» **Exercise brief**
Return only the lines from the top of the material through the line marked by "scene.camera = cam", unaltered.

» **Supplied information**
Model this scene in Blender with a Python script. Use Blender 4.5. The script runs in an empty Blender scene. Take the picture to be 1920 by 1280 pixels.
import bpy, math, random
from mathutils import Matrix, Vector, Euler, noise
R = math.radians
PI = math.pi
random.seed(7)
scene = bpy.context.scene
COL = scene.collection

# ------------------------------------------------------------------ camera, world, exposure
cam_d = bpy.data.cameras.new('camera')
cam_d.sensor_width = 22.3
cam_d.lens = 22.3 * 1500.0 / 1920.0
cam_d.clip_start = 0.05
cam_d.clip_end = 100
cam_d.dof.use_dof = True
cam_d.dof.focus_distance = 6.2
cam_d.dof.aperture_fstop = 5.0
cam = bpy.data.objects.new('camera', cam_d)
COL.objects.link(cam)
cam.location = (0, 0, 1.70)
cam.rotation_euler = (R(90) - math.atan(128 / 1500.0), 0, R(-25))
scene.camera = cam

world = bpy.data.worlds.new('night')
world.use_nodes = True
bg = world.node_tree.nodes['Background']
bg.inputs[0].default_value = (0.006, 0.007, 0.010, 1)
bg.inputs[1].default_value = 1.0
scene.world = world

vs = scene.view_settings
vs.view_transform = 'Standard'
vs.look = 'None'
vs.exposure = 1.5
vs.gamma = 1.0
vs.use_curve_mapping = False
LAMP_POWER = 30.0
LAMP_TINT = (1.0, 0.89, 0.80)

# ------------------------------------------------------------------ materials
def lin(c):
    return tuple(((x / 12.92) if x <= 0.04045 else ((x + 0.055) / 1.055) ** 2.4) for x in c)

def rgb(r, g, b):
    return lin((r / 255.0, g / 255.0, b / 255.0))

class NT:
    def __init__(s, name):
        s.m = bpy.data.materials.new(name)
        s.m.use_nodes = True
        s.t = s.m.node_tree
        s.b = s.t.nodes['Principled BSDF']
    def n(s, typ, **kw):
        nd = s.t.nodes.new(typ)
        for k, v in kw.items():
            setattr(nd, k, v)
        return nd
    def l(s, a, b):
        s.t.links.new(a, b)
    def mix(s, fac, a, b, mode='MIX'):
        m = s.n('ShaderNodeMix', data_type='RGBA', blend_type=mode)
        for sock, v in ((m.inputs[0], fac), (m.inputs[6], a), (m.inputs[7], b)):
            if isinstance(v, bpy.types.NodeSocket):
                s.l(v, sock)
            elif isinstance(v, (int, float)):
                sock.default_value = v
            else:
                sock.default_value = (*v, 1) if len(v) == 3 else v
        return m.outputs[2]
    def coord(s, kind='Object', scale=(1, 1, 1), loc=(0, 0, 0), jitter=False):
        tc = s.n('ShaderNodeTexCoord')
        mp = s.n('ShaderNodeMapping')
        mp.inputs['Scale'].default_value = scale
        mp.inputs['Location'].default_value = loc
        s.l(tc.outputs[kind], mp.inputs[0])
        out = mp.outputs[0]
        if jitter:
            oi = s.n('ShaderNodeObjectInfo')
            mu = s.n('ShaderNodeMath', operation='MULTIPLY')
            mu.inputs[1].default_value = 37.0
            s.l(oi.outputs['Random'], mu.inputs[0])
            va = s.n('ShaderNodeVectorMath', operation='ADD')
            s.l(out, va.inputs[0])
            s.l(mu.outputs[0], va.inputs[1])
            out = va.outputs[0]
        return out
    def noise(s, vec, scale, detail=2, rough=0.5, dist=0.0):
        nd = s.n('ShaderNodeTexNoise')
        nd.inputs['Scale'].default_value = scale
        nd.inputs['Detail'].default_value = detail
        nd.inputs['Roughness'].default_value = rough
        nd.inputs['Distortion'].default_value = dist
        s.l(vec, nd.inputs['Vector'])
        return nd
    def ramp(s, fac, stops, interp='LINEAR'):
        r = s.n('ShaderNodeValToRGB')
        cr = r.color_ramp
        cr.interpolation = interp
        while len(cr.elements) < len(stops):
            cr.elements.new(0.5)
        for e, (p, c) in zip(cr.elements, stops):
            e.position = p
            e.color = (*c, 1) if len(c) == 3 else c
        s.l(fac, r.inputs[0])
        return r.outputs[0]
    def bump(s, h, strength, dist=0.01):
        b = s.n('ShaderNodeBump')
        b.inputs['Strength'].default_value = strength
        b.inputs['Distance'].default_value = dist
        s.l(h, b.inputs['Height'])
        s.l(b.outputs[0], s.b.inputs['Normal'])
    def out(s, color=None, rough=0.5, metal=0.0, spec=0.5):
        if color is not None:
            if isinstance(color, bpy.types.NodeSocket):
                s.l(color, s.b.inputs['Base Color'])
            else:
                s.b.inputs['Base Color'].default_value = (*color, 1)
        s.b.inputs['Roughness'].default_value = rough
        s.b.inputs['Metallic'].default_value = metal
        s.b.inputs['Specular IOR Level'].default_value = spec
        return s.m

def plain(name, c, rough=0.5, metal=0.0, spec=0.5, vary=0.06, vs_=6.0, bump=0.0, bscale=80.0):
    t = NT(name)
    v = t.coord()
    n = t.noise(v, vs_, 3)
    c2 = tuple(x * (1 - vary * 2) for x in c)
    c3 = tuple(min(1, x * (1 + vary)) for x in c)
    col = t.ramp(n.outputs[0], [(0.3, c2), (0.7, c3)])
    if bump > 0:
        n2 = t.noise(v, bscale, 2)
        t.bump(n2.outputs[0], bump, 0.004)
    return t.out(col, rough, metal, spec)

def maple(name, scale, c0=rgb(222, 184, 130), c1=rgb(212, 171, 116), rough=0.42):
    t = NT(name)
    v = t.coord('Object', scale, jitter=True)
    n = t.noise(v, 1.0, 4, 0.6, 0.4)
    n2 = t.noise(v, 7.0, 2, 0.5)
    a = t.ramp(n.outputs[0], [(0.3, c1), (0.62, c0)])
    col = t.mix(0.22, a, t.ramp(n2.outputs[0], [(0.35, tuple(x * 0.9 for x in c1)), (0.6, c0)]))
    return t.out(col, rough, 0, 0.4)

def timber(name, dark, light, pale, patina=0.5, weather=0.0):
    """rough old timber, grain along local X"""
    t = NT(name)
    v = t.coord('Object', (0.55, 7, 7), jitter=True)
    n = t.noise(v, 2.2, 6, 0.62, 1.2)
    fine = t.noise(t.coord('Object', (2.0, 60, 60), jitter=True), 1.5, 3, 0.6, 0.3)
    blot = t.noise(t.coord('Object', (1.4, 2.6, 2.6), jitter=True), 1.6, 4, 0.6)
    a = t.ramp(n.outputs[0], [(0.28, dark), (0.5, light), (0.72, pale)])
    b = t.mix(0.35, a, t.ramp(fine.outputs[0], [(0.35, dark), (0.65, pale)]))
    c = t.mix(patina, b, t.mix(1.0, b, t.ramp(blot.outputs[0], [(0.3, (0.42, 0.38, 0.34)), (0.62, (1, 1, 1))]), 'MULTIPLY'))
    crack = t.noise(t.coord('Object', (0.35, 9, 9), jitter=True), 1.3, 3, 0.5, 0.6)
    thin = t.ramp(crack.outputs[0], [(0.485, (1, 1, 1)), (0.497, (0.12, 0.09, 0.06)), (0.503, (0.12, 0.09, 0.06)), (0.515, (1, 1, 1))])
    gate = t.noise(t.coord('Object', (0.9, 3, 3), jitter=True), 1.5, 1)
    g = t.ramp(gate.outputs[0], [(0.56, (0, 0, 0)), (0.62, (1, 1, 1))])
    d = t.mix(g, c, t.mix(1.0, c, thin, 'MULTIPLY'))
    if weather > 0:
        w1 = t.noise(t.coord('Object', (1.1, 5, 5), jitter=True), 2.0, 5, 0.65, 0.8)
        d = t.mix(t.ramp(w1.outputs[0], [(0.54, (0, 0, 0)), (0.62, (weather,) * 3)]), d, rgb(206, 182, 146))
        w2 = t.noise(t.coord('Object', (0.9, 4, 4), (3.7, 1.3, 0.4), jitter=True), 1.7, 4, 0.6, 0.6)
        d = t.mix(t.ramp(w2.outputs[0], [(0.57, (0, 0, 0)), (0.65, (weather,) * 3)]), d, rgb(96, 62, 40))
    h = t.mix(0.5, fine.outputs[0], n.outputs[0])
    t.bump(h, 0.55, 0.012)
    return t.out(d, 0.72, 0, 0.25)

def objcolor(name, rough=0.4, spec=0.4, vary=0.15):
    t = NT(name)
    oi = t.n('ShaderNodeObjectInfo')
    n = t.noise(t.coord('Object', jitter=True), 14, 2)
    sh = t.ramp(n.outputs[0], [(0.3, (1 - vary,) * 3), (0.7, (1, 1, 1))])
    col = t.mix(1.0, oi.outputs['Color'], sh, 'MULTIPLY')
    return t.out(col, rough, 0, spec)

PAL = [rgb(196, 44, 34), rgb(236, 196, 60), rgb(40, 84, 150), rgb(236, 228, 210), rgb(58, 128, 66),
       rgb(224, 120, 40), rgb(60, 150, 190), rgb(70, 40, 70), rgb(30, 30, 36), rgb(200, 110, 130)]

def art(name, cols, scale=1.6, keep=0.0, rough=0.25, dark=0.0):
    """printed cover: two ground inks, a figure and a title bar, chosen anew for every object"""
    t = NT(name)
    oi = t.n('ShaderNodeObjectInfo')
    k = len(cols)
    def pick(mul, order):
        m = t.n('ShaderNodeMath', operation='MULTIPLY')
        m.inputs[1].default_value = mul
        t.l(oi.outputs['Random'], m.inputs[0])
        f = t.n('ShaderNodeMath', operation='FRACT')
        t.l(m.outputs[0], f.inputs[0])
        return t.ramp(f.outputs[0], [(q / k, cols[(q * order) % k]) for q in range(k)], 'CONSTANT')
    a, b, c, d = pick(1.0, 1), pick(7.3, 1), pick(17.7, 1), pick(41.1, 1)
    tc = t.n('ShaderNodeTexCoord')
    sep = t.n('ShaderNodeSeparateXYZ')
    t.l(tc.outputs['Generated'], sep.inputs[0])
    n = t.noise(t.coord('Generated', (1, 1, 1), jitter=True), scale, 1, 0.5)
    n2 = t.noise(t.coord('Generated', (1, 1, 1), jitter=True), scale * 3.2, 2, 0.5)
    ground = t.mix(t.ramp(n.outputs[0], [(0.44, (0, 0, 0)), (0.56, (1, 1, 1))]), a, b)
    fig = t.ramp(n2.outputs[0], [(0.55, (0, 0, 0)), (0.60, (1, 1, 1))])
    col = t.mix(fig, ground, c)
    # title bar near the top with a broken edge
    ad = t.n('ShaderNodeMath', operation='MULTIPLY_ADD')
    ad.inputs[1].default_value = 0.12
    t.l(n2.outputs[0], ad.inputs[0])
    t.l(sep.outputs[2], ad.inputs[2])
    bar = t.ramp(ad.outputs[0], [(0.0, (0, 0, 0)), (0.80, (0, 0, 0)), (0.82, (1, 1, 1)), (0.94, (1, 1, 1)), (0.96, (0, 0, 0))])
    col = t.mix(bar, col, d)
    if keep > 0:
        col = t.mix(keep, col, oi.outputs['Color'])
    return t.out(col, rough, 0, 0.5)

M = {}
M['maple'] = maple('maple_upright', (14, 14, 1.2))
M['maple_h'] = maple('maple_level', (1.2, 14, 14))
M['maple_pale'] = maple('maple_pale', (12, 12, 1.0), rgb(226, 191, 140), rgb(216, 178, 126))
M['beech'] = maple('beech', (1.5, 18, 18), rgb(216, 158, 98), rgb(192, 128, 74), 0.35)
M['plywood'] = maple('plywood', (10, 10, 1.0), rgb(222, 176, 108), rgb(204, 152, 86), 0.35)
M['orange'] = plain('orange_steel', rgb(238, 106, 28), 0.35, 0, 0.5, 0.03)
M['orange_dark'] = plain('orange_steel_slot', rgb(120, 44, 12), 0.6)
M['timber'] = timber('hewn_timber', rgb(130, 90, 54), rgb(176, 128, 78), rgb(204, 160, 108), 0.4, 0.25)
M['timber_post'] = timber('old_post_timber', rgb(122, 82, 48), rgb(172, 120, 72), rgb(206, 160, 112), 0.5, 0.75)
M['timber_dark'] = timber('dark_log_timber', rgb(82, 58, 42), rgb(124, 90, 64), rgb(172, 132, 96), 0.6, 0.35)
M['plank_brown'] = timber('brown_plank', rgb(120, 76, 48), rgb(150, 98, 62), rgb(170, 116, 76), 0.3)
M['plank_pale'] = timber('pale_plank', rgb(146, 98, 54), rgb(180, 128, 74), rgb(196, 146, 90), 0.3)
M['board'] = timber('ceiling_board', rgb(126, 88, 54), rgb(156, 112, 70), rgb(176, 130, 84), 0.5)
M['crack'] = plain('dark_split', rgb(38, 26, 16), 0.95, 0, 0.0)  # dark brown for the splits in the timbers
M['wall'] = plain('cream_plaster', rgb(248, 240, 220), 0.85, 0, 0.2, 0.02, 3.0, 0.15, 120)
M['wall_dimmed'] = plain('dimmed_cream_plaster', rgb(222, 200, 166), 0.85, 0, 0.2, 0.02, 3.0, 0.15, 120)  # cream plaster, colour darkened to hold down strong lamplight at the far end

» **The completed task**
Model this scene in Blender with a Python script. Use Blender 4.5. The script runs in an empty Blender scene. Take the picture to be 1920 by 1280 pixels.
import bpy, math, random
from mathutils import Matrix, Vector, Euler, noise
R = math.radians
PI = math.pi
random.seed(7)
scene = bpy.context.scene
COL = scene.collection

# ------------------------------------------------------------------ camera, world, exposure
cam_d = bpy.data.cameras.new('camera')
cam_d.sensor_width = 22.3
cam_d.lens = 22.3 * 1500.0 / 1920.0
cam_d.clip_start = 0.05
cam_d.clip_end = 100
cam_d.dof.use_dof = True
cam_d.dof.focus_distance = 6.2
cam_d.dof.aperture_fstop = 5.0
cam = bpy.data.objects.new('camera', cam_d)
COL.objects.link(cam)
cam.location = (0, 0, 1.70)
cam.rotation_euler = (R(90) - math.atan(128 / 1500.0), 0, R(-25))
scene.camera = cam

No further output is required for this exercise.